If you restrict yourself to European languages using the Latin alphabet and if you ignore letters that can be graphically* decomposed into a base letter and a diacritical mark (accent, slash, cedilla, ogonok), then the number is small:

  • Æ, æ (some Scandinavian languages, French)
  • Œ, œ (French)
  • Þ, þ (Icelandic)
  • ð (Icelandic and Faroese)
  • ẞ, ß (German)
  • Ŋ, ŋ (some Sami languages)
  • Ʒ, ʒ (some Sami languages)
  • Ə, ə (Azeri (not really in Europe according to the usual definitions))

If you also consider languages of Africa (Ɓ, ɓ, Ɔ, ɔ, Ɛ, ɛ, Ɣ, ɣ, Ɩ, ɩ, Ʊ, ʊ, ǀ, ǁ, ǂ, ...) and North America (ʔ, ƛ, Ɬ, ɬ, Ʌ, ʌ, ...), there's a lot more.

* Note that users of these languages may not agree with the statement that a certain graphical combination of an ASCII letter and a diacritical mark (or another letter) is just a letter with an accent or just a combination of two letters and not a letter by itself.
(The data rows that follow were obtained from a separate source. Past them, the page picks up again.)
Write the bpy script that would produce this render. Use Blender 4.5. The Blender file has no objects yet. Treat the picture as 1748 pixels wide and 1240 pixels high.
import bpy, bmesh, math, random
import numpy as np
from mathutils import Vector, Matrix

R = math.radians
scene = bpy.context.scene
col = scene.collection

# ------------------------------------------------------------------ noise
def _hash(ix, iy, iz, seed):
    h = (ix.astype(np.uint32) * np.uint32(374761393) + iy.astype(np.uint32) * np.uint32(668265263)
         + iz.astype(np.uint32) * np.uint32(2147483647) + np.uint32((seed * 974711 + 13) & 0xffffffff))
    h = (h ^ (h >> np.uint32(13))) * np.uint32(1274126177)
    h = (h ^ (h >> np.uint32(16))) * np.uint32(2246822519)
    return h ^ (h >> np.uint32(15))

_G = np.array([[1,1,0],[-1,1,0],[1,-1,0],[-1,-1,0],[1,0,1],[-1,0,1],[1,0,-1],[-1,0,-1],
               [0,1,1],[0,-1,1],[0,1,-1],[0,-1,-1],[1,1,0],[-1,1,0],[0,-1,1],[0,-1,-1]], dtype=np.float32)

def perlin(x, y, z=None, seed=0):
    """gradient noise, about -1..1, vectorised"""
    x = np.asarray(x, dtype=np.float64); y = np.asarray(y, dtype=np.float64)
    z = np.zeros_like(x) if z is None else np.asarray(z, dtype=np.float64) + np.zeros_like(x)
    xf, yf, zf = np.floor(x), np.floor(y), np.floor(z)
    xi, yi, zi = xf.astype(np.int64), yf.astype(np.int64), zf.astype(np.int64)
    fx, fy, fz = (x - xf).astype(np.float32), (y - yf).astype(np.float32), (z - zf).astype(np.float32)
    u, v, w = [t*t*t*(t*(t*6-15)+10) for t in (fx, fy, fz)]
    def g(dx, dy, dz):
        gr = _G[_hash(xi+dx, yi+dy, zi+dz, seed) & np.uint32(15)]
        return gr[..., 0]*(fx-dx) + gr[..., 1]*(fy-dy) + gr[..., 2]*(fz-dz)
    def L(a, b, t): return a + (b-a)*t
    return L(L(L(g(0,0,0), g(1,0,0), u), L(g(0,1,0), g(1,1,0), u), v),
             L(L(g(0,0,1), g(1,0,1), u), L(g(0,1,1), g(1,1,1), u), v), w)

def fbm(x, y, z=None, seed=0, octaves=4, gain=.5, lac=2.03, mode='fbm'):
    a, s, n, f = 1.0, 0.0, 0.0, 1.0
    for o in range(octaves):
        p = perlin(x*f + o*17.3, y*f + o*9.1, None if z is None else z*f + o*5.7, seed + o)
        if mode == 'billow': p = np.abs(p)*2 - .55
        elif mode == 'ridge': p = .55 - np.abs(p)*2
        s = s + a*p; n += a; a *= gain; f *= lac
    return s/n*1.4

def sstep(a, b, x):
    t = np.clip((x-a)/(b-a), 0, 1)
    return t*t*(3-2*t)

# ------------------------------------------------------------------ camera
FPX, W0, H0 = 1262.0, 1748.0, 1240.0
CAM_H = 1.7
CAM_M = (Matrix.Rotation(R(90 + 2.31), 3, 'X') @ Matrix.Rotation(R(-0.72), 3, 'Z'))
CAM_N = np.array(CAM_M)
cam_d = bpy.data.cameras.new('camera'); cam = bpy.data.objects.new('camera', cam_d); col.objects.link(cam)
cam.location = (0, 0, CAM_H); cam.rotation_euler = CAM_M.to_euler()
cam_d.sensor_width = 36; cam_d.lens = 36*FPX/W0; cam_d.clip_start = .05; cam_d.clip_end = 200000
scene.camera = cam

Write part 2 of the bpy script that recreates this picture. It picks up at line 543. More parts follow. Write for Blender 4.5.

The distinction between individual letters and letters with accents has quite some similarity with the distinction between languages and dialects: it's a matter of national pride but scientifically pointless.

  • ij is arguably a letter, distinct from the sequence ij, though they probably look the same in the font conjured up on SE.
    – user6726
    Commented May 19, 2022 at 15:36
  • From a graphical point of view or from a font designer's point of view, "ij" plays in the same league as "ff", "fi", "fl": It may be styled differently from the individual letters, but this is in no way mandatory. Considering "ij" as a letter by itself is a political decision.
    – Uwe
    Commented May 19, 2022 at 15:47

A comprehensive list of characters for many European languages, including minority languages, can be found at Michael Everson's website "The alphabets of Europe". You can navigate through the language tree, and get a full alphabet for each language in the tree, including base letters, digraphs, letters with diacritic, and extra letters. The whole thing is sourced.

For a high level overview, see @Uwe's answer here.